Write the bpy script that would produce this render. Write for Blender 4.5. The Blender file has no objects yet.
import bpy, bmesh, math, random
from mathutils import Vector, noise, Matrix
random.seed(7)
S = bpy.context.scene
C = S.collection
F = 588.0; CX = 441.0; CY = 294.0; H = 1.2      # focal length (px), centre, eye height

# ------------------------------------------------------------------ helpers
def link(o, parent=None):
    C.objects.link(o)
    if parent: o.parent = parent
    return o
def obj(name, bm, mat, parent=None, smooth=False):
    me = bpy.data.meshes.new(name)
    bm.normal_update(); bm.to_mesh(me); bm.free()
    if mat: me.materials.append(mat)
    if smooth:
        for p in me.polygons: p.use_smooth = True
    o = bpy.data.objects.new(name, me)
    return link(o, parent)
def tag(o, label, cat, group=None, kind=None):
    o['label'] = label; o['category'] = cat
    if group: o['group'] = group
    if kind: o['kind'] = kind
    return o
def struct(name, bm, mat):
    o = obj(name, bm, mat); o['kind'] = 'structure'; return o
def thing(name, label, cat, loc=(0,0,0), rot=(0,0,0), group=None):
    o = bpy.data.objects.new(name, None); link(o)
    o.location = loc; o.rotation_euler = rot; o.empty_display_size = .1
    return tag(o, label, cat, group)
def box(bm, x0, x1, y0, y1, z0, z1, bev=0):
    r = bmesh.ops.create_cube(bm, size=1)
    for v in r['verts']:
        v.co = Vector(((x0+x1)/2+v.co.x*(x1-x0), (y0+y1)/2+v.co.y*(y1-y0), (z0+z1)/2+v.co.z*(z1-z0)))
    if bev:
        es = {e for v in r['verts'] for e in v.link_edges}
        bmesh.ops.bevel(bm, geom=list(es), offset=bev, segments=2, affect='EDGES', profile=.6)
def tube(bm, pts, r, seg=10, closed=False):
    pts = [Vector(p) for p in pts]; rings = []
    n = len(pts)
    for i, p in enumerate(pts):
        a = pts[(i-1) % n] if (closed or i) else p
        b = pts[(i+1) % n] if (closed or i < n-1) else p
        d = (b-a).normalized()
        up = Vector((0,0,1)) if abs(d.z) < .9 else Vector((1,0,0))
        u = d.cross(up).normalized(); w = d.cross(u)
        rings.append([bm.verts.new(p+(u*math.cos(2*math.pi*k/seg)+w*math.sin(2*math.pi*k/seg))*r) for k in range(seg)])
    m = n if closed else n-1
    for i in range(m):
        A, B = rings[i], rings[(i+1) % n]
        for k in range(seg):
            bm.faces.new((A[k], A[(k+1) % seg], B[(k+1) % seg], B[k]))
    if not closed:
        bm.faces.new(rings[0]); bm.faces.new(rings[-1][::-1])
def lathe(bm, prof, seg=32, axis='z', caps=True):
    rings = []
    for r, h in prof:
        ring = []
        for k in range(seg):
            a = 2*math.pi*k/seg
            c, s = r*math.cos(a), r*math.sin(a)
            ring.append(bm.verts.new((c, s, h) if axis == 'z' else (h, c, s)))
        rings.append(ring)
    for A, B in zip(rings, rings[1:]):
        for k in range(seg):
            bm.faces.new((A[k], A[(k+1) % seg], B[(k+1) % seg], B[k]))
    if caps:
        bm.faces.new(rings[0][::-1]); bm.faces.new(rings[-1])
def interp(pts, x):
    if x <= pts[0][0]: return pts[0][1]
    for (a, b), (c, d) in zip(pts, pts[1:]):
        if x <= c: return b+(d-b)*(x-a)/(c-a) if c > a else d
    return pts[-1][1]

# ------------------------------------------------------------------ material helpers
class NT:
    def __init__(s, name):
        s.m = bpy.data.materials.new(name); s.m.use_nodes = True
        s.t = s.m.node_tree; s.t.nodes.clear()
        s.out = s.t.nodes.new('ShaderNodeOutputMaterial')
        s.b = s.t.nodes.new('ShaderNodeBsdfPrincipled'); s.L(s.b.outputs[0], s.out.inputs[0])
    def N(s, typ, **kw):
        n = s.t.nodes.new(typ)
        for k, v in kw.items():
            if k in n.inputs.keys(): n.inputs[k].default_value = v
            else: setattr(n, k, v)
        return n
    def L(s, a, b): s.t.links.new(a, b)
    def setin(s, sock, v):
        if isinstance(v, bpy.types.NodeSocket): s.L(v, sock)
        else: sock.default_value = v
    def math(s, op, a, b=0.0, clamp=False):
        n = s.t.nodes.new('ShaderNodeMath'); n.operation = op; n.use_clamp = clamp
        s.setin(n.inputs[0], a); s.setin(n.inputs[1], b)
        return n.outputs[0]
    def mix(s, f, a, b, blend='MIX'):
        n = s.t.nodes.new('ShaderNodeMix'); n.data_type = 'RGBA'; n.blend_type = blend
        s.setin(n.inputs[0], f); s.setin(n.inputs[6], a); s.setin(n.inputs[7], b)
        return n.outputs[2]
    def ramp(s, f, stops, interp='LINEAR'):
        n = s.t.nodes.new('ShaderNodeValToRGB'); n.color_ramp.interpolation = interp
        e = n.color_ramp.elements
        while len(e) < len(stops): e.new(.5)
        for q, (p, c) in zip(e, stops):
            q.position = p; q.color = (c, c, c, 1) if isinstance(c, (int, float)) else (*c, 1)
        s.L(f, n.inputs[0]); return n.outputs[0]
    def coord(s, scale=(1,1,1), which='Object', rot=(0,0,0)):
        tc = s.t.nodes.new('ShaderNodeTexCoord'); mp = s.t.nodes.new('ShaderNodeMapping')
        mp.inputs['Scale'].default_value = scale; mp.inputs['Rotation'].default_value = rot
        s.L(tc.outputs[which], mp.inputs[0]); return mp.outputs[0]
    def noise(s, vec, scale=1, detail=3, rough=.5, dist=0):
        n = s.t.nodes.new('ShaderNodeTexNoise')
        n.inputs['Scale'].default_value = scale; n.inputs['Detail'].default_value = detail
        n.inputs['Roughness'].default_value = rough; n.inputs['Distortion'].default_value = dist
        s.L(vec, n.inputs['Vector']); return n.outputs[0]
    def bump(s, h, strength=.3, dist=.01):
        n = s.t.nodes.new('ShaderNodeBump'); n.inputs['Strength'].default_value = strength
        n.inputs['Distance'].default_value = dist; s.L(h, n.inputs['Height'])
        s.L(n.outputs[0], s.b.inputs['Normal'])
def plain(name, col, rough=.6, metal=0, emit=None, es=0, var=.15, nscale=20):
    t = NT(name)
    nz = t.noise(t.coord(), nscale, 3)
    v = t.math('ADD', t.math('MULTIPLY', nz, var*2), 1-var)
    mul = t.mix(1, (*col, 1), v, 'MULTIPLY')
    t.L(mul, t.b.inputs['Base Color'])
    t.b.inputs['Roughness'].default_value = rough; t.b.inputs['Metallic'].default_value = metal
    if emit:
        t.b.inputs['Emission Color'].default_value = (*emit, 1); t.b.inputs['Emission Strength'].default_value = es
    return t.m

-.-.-

# Directions:
Restate the listing exactly, starting at its first line and ending at the line where "F = 588.0; CX" occurs; include both and no other lines.

# Expected answer:
Write the bpy script that would produce this render. Write for Blender 4.5. The Blender file has no objects yet.
import bpy, bmesh, math, random
from mathutils import Vector, noise, Matrix
random.seed(7)
S = bpy.context.scene
C = S.collection
F = 588.0; CX = 441.0; CY = 294.0; H = 1.2      # focal length (px), centre, eye height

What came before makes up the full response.